「クドカン・ワールド」のギャグは満載である。
原と蜂矢がそれぞれの生徒を引き連れて、互いの高校に足を踏み入れた瞬間から、観るものはドラマのテンポのよさに引き込まれていく。
原と男子生徒たちは、女生徒たちの反発を受けて散々な目にあう。蜂矢が男子生徒の信頼を一瞬でつかんだ様子は後ほど。
蜂矢は原を問い詰める。
原 軽く口が滑ったでしょうね。(男子生徒がこれまで)女っ気がなかったっていって。
蜂矢 で?!女っ気!女らしいとか、女ざかりとか、いっちゃいけないでしょ!
それと、意味なくニヤニヤしない。
わたしの言葉を繰り返さない。1行無駄でしょ!
原 1行無駄?
蜂矢 ほら!1行。
蜂矢が男子生徒を前にしていった言葉は。
「先にいっておきますけど、わたしは処女です。彼女たち(女生徒)も処女です。神の御怒りに触れずに、純潔を犯せますか?!」
ほろ苦い青春を描きながら、湿っぽくならない
ドラマのひとつの縦糸となっているのは、原の高校時代の秘密である。三島高生だった原は、女学院の蜂矢祐子(波瑠)に思いを寄せる。ふたりが恋に落ちるようにけしかけていた、親友の蔦谷サトシ(永山絢斗)が実は、祐子とつき合っていた。祐子は蜂矢りさの姉である。

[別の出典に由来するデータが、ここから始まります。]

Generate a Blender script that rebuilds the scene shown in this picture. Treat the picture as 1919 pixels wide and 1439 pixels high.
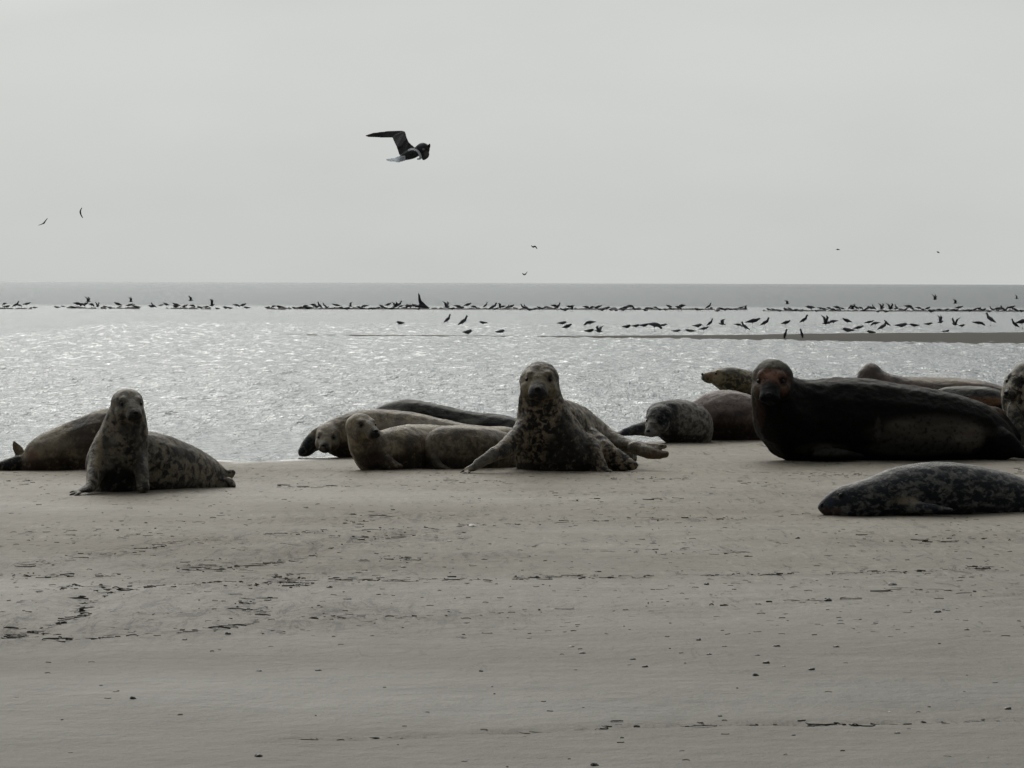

夏祭りの夜、女学院の校舎の屋上でサトシと祐子が抱き合うのを、三島高の校舎から原はみつめる。祐子と花火をする約束を取り付けたと思っていた、原はその花火を女学院側に向かって次々に放つ。これが女学院の礼拝堂が燃え尽きる火事の原因となったのである。
クドカンの脚本は、ほろ苦い青春を描きながら、けっして湿っぽくならない。火事の事件がきっかけとなって、女学院を退学した祐子はいまどうしているのか、その恋人の蔦谷は。原は放火の秘密をいつ打ち明けるのか。ふたつの高校の合併は成功するのか。
ドラマの冒頭から巧みにいくつもの伏線を張って、観る者を飽きさせない。